Icone et strategie de marque
Quoi de mieux qu’une icône pour attirer l’attention sur sa marque, la relancer, lui donner une nouvelle trajectoire ? L’exposition montre plusieurs exemples qui vont dans ce sens, parmi lesquels le canapé Rosebury, dessiné en 2016 par Emmanuel Gallina pour AM.PM qui a donné le « la » à la marque haut-de-gamme de La Redoute, en l’ancrant dans un registre entre néo-classique et contemporain, inspiré des ensembliers décorateurs de l’entre-deux-guerres.
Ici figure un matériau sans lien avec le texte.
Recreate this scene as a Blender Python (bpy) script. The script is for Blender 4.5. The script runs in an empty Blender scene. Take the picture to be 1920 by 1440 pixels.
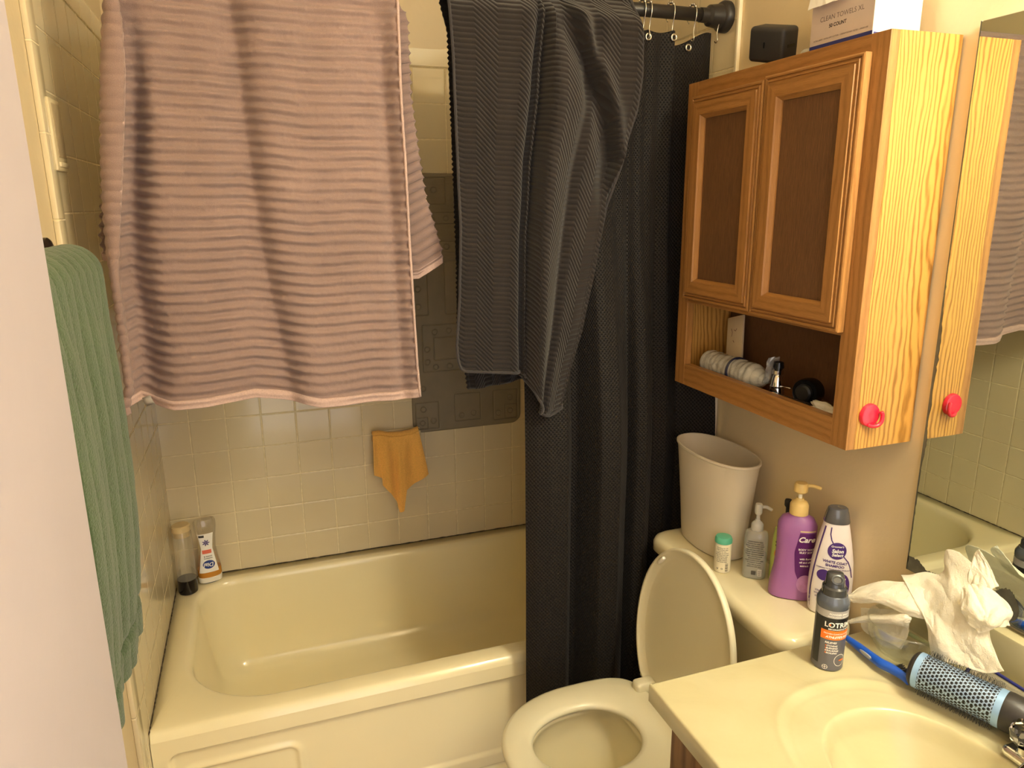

De même, la chaise Kuskoa, dessinée par Jean-Louis Iratzoki pour Alki, qui réinvente les formes et les assemblages de l’ébénisterie en chêne massif, est devenue l’ambassadrice de la marque en France et à l’international. L’icône est-elle le point de départ de l’aventure industrielle ? Ce n’est pas Fermob qui nous dira le contraire ! En 1985, l’entreprise - qui vient alors d’être reprise par Bernard Reybier - ne compte à son catalogue qu’une chaise bistrot pliante en métal et lattes de bois, et une collection à volutes de style 1900. Cette année-là, Pascal Mourgue dessine pour la marque le fauteuil Lune d’argent, rapidement vendu à des dizaines de milliers d’exemplaires. Il sera le premier d’une longue liste de créations à succès, amorçant ainsi le virage à 180 ° du fabricant vers la création contemporaine.